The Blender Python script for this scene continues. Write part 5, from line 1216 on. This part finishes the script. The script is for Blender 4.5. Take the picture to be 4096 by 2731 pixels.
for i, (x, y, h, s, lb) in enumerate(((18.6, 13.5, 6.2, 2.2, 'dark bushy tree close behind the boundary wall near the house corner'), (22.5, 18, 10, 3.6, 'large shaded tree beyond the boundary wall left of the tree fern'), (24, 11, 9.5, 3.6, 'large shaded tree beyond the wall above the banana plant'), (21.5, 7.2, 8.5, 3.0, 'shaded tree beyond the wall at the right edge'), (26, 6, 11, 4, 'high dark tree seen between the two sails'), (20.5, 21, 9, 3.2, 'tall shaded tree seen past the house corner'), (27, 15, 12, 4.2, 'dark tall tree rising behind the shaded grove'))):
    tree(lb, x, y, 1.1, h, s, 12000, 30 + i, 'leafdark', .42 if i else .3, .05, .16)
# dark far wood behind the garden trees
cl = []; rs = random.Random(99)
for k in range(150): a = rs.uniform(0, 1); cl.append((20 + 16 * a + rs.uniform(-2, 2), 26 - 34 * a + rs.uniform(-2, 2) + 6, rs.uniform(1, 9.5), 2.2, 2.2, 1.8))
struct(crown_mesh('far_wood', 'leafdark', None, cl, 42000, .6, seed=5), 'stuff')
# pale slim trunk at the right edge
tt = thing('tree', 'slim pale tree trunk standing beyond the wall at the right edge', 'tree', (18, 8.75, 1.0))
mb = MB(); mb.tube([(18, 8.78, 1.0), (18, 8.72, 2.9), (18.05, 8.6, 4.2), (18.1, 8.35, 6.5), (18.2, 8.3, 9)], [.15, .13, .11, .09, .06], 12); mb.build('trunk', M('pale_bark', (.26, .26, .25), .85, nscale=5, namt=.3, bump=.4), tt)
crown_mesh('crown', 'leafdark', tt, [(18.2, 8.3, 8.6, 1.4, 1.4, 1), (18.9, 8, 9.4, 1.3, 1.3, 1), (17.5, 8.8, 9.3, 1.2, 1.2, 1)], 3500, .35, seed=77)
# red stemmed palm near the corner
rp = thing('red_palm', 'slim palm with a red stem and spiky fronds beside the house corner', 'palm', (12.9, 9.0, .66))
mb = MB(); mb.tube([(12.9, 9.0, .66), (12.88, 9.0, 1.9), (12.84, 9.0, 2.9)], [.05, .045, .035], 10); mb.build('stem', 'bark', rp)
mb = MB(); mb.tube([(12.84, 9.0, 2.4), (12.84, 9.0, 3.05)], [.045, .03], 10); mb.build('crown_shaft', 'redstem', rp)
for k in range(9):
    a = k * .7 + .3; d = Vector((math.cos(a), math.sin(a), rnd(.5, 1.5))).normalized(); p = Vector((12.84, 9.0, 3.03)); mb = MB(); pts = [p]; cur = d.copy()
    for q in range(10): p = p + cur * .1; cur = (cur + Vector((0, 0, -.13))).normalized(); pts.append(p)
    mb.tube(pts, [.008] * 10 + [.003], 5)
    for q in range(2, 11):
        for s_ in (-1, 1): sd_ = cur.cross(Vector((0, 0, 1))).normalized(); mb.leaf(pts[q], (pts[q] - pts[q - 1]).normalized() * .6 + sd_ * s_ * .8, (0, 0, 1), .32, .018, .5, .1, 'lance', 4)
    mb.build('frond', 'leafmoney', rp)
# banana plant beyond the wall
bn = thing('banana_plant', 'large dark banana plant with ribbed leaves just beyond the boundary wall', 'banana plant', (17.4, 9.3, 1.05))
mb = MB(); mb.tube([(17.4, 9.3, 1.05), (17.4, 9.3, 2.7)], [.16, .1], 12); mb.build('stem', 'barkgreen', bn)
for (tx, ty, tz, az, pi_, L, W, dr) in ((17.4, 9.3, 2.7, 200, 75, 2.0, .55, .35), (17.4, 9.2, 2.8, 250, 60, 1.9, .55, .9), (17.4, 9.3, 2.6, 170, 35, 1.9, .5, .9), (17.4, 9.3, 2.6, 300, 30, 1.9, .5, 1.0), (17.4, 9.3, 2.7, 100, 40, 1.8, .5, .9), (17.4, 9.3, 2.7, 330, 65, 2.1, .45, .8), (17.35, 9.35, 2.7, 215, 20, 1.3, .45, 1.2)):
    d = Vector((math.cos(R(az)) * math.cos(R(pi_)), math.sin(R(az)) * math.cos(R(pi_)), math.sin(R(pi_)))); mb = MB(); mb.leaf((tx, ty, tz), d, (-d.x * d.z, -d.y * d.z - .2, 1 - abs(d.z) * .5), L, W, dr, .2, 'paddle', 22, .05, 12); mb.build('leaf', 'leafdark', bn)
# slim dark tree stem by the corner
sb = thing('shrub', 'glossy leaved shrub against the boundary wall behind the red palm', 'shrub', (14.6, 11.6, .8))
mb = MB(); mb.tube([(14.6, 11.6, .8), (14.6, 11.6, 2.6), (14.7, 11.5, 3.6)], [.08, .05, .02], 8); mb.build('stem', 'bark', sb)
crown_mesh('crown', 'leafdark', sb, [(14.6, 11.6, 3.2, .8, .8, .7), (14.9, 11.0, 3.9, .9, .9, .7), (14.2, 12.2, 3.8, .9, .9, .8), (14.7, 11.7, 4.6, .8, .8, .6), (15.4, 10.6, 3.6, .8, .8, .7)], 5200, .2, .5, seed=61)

====================

**What the task requires:**
Repeat back the data above, exact to the last character.

**Worked answer:**
The Blender Python script for this scene continues. Write part 5, from line 1216 on. This part finishes the script. The script is for Blender 4.5. Take the picture to be 4096 by 2731 pixels.
for i, (x, y, h, s, lb) in enumerate(((18.6, 13.5, 6.2, 2.2, 'dark bushy tree close behind the boundary wall near the house corner'), (22.5, 18, 10, 3.6, 'large shaded tree beyond the boundary wall left of the tree fern'), (24, 11, 9.5, 3.6, 'large shaded tree beyond the wall above the banana plant'), (21.5, 7.2, 8.5, 3.0, 'shaded tree beyond the wall at the right edge'), (26, 6, 11, 4, 'high dark tree seen between the two sails'), (20.5, 21, 9, 3.2, 'tall shaded tree seen past the house corner'), (27, 15, 12, 4.2, 'dark tall tree rising behind the shaded grove'))):
    tree(lb, x, y, 1.1, h, s, 12000, 30 + i, 'leafdark', .42 if i else .3, .05, .16)
# dark far wood behind the garden trees
cl = []; rs = random.Random(99)
for k in range(150): a = rs.uniform(0, 1); cl.append((20 + 16 * a + rs.uniform(-2, 2), 26 - 34 * a + rs.uniform(-2, 2) + 6, rs.uniform(1, 9.5), 2.2, 2.2, 1.8))
struct(crown_mesh('far_wood', 'leafdark', None, cl, 42000, .6, seed=5), 'stuff')
# pale slim trunk at the right edge
tt = thing('tree', 'slim pale tree trunk standing beyond the wall at the right edge', 'tree', (18, 8.75, 1.0))
mb = MB(); mb.tube([(18, 8.78, 1.0), (18, 8.72, 2.9), (18.05, 8.6, 4.2), (18.1, 8.35, 6.5), (18.2, 8.3, 9)], [.15, .13, .11, .09, .06], 12); mb.build('trunk', M('pale_bark', (.26, .26, .25), .85, nscale=5, namt=.3, bump=.4), tt)
crown_mesh('crown', 'leafdark', tt, [(18.2, 8.3, 8.6, 1.4, 1.4, 1), (18.9, 8, 9.4, 1.3, 1.3, 1), (17.5, 8.8, 9.3, 1.2, 1.2, 1)], 3500, .35, seed=77)
# red stemmed palm near the corner
rp = thing('red_palm', 'slim palm with a red stem and spiky fronds beside the house corner', 'palm', (12.9, 9.0, .66))
mb = MB(); mb.tube([(12.9, 9.0, .66), (12.88, 9.0, 1.9), (12.84, 9.0, 2.9)], [.05, .045, .035], 10); mb.build('stem', 'bark', rp)
mb = MB(); mb.tube([(12.84, 9.0, 2.4), (12.84, 9.0, 3.05)], [.045, .03], 10); mb.build('crown_shaft', 'redstem', rp)
for k in range(9):
    a = k * .7 + .3; d = Vector((math.cos(a), math.sin(a), rnd(.5, 1.5))).normalized(); p = Vector((12.84, 9.0, 3.03)); mb = MB(); pts = [p]; cur = d.copy()
    for q in range(10): p = p + cur * .1; cur = (cur + Vector((0, 0, -.13))).normalized(); pts.append(p)
    mb.tube(pts, [.008] * 10 + [.003], 5)
    for q in range(2, 11):
        for s_ in (-1, 1): sd_ = cur.cross(Vector((0, 0, 1))).normalized(); mb.leaf(pts[q], (pts[q] - pts[q - 1]).normalized() * .6 + sd_ * s_ * .8, (0, 0, 1), .32, .018, .5, .1, 'lance', 4)
    mb.build('frond', 'leafmoney', rp)
# banana plant beyond the wall
bn = thing('banana_plant', 'large dark banana plant with ribbed leaves just beyond the boundary wall', 'banana plant', (17.4, 9.3, 1.05))
mb = MB(); mb.tube([(17.4, 9.3, 1.05), (17.4, 9.3, 2.7)], [.16, .1], 12); mb.build('stem', 'barkgreen', bn)
for (tx, ty, tz, az, pi_, L, W, dr) in ((17.4, 9.3, 2.7, 200, 75, 2.0, .55, .35), (17.4, 9.2, 2.8, 250, 60, 1.9, .55, .9), (17.4, 9.3, 2.6, 170, 35, 1.9, .5, .9), (17.4, 9.3, 2.6, 300, 30, 1.9, .5, 1.0), (17.4, 9.3, 2.7, 100, 40, 1.8, .5, .9), (17.4, 9.3, 2.7, 330, 65, 2.1, .45, .8), (17.35, 9.35, 2.7, 215, 20, 1.3, .45, 1.2)):
    d = Vector((math.cos(R(az)) * math.cos(R(pi_)), math.sin(R(az)) * math.cos(R(pi_)), math.sin(R(pi_)))); mb = MB(); mb.leaf((tx, ty, tz), d, (-d.x * d.z, -d.y * d.z - .2, 1 - abs(d.z) * .5), L, W, dr, .2, 'paddle', 22, .05, 12); mb.build('leaf', 'leafdark', bn)
# slim dark tree stem by the corner
sb = thing('shrub', 'glossy leaved shrub against the boundary wall behind the red palm', 'shrub', (14.6, 11.6, .8))
mb = MB(); mb.tube([(14.6, 11.6, .8), (14.6, 11.6, 2.6), (14.7, 11.5, 3.6)], [.08, .05, .02], 8); mb.build('stem', 'bark', sb)
crown_mesh('crown', 'leafdark', sb, [(14.6, 11.6, 3.2, .8, .8, .7), (14.9, 11.0, 3.9, .9, .9, .7), (14.2, 12.2, 3.8, .9, .9, .8), (14.7, 11.7, 4.6, .8, .8, .6), (15.4, 10.6, 3.6, .8, .8, .7)], 5200, .2, .5, seed=61)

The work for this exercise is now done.